THERE’S an iconic picture of the legendary Arnold Palmer, standing on the Swilcan Bridge at St Andrews 19 years ago. With a cap in his hand, the true golfing great waved farewell as his final Open Championship neared an end.

The American, a two-time winner of the Claret Jug, created a little bit of history that day, even though he missed the cut after walking off the last green, and a former president of the Durham Golf Union played his part.

Edward Bunting, one of just two members of the Royal & Ancient Golf Club of St Andrews to hail from Durham Union these days, was not only there to see it, he had a significant part to play in such a memorable moment.

As an R&A member he has marshalled at three Open Championships and 1995, followed by 2000 and 2005, was his first. “I was the marshal half way down the 18th that day, for Arnold Palmer’s final round, and he wasn’t going to make the cut so everyone knew that was the last time he would walk up the 18th at St Andrews.

“He arrived on the tee and there were around 70 photographers all wanting to take his photo crossing the Swilcan Bridge, but I couldn’t let them on. The photographers all kept shouting ‘marshal, marshal, can we go to the bridge?’ I kept saying no, they weren’t allowed and they knew that.

“Then one of the chief marshals came along. He decided to let them, but he said ‘get them off as soon as you can’ to me. All of them came on and they took that famous picture of Palmer on the bridge for the last time. And I had some part in it. Every time I see it, it takes me back.”

The Open creates memories like that and, over the next four days, more will occur at Royal Liverpool. Will Tiger Woods deliver at Hoylake as he did in 2006 or can Phil Mickelson lift the Claret Jug for successive years?

“At the last Open I was a marshal, in 2005, they had lengthened the second hole and there was a tee near to the burn,” said Bunting. “Mickelson came along and he was a left-hander. I was on the other side of the burn and just before he took his tee shot an eel came along.

“Mickelson looked over and said ‘marshal what’s that?’ He could see this eel going along the burn above the top of his club so he couldn’t take his shot. There was allsorts of things like that that you encounter at The Open as a marshal.”

Despite boasting some 2,000 members, Bunting and John Downes are the only remaining Durham Union representatives on the R&A. “There used to be around seven, we just can’t seem to reproduce them now,” said Bunting, who has been on the R&A since 1991.

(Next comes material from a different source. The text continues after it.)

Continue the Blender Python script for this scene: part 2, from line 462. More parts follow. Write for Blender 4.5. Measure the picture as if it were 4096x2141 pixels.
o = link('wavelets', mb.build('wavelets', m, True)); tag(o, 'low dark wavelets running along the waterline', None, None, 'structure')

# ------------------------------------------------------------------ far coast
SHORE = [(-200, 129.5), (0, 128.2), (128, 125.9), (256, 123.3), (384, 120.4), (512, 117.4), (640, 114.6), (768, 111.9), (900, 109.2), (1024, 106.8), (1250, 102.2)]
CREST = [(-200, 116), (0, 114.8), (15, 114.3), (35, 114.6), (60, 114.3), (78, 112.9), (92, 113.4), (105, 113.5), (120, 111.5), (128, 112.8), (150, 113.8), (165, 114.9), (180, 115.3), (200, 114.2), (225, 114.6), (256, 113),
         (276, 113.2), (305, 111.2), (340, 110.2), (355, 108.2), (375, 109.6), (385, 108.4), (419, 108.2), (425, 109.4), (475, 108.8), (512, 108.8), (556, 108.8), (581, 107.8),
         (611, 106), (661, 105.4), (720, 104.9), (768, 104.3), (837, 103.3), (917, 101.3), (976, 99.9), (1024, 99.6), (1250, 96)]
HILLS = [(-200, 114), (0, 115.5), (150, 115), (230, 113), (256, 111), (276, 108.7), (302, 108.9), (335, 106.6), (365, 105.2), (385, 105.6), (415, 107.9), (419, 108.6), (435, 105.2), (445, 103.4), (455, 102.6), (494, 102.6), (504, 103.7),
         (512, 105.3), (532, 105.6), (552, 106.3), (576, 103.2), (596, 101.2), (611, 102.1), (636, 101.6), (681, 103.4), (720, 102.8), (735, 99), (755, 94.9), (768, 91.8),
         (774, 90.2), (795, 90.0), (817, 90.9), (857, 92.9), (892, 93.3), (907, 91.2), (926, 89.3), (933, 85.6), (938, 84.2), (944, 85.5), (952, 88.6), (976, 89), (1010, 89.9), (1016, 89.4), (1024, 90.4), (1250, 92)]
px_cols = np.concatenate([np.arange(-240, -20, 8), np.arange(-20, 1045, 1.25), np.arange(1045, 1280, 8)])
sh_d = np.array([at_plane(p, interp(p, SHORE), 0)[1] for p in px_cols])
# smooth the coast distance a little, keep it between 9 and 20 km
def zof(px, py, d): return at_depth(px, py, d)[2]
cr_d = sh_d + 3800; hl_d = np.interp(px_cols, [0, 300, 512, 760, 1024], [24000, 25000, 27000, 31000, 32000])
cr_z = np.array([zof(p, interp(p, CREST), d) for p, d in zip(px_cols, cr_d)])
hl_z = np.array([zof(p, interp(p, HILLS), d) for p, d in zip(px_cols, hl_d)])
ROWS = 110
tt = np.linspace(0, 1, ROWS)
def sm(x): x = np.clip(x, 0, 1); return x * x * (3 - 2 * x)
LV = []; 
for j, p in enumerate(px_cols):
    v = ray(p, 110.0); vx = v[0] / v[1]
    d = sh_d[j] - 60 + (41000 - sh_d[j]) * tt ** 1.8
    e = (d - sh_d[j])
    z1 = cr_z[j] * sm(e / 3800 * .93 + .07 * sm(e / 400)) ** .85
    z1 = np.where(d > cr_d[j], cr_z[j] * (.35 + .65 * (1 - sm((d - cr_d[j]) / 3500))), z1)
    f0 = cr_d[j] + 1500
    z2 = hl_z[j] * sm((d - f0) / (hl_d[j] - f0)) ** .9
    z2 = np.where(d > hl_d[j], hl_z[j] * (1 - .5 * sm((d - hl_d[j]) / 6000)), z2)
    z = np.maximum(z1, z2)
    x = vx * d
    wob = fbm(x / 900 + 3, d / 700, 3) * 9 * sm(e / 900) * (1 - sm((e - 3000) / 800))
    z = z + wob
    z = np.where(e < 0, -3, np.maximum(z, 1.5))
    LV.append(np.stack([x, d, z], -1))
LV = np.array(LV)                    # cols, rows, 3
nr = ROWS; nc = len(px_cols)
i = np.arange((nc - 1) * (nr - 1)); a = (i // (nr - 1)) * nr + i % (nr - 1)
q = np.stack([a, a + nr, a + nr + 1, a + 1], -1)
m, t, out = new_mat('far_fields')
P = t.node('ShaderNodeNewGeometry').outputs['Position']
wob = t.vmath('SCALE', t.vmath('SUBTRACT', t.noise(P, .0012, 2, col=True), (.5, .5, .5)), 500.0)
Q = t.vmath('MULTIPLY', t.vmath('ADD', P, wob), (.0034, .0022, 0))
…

He votes on committee decisions, like who will be elected, and the 78-year-old’s progression to the R&A stemmed from his time as county president in 1983-84 which followed years of impressing on the fairways and getting his handicap down to one at Seaton Carew.

Less than a year after joining the R&A, who are the main organisers of The Open and rule makers of golf internationally, he went up to play the famous Old Course at St Andrews with a number of executives from Durham Union for a trip he will never forget.

While he has taken more than 100 guests with him to play St Andrews over the years, he is unlikely to ever replicate what happened in April 1992.

“I was probably a six-handicap at the time and I got a hole-in-one at the 307 yard Par 4 ninth,” remembered Bunting, pointing to the scorecard he had framed alongside a report in The Northern Echo marking his achievements.

“I was with Bill Murray, Les Inskip, Bill Loades and Bill Hepplewhite. it just so happened that one of them had a camera. I got a photo of me on the green. It was quite unusual to get a hole-in-one at on the Par 4 at St Andrews. It was the only hole-in-one I have had.”

It is more difficult to secure a tee time around the Old Course these days, even for an R&A member. Bunting, whose father Gilbert Bunting was a Ryder Cup referee five times, said: “There are honorary members too, like previous Open winners, the Duke of Kent, President Bush Snr ...

“When The Open is on, there is a marquee where we can go along and get together, but there are no freebies, even the members have to pay. I’m not going to Royal Liverpool this week, I could go back one year (maybe St Andrews in 12 months time).”